The county's planning and growth director, Peter Aluotto, says his proposed amendment recognizes that fast growth is coming to Hillsborough. Once the rights of way for new roads are placed on the map, the county can begin to preserve the land. It's smart, he says, to avoid the congestion of New Tampa where traffic funnels onto one road, Bruce B. Downs Boulevard.
Yet the county can't supply adequate infrastructure needed to support existing homes and apartments. As a result, residents associate growth with crowded schools, water restrictions and longer commutes.
It seems Hillsborough lacks consensus on how to grow best: put more people in existing population centers, put more people in rural areas or make it harder to build in either place.
The county's proposed amendment wrongly assumes sprawl will win.
Instead of assuming growth trends will continue at all costs, the county should erase roads drawn into largely uninhabited areas and improve transportation for existing residents. The plan includes many projects closer in: two new bridges over the Alafia River, a new four-lane road in Sun City Center, two new Interstate 75 exits, passenger rail and ferry lines, and many other improvements needed by residents in Brandon, Progress Village, Riverview, Ruskin and Summerfield.

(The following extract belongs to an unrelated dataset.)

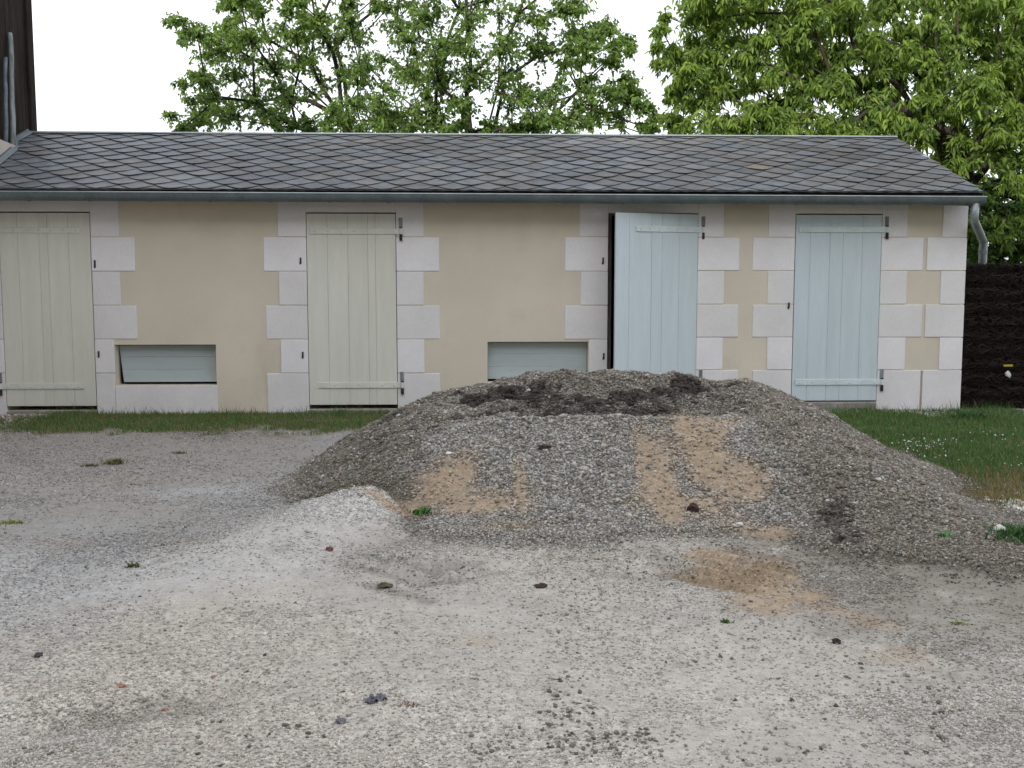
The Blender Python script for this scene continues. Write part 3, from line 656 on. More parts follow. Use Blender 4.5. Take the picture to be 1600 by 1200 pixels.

The county should follow the lead of Gov. Charlie Crist, who ordered the state Department of Transportation to stop planning superhighways in remote areas of the state. "I want them to build roads where people are," Crist told us.
Hillsborough County and the new Tampa Bay Regional Transportation Authority should follow the same philosophy. Let's solve existing problems before opening new lands for sprawl.
Already, tens of thousands of unbuilt housing units are ready for construction inside Hillsborough's urban growth boundary, enough to handle many years of expected growth.
How the appointed planning commission and elected county commissioners rule on the proposals will say much about how Hillsborough wants to grow.
If they fail to support an orderly, efficient plan of growth, they will make the unfortunate case for Hometown Democracy.
Sample Of Proposals To Amend Growth Plan
Roads Too Far: Would preserve rights of way for highways in mostly rural areas of south Hillsborough. Would add 126 miles of lanes to existing roads and build 119 lane-miles of new roads.
Homes Around Pits: Would allow increased residential density along old borrow pits that fill with water in agricultural areas, adding suburban lakefront homes to farming areas.
Higher Urban Density: Would increase density 500 percent in a part of the Thonotosassa Planning Area south of I-4 and west of McIntosh Road. Another proposed amendment would increase density 300 percent along Bloomingdale Avenue east of Lithia-Pinecrest Road.
Higher Rural Density: Would double allowable density near Balm/Wimauma southeast of State Road 674. Another proposed amendment would double the density of a tract near Lithia Pinecrest Road and County Road 39.
Rural water: Would allow county water connections in a rural area along Van Dyke Road west of Gunn Highway.
Bypass Community Plans: Would remove a 269-acre tract from the Keystone-Odessa Community Plan, along Lutz Lake Fern Road west of the Suncoast Parkway, to allow higher density.
Bend Rules For Jobs: Would extend urban services up to 1,000 feet outside the growth boundary if the project created jobs.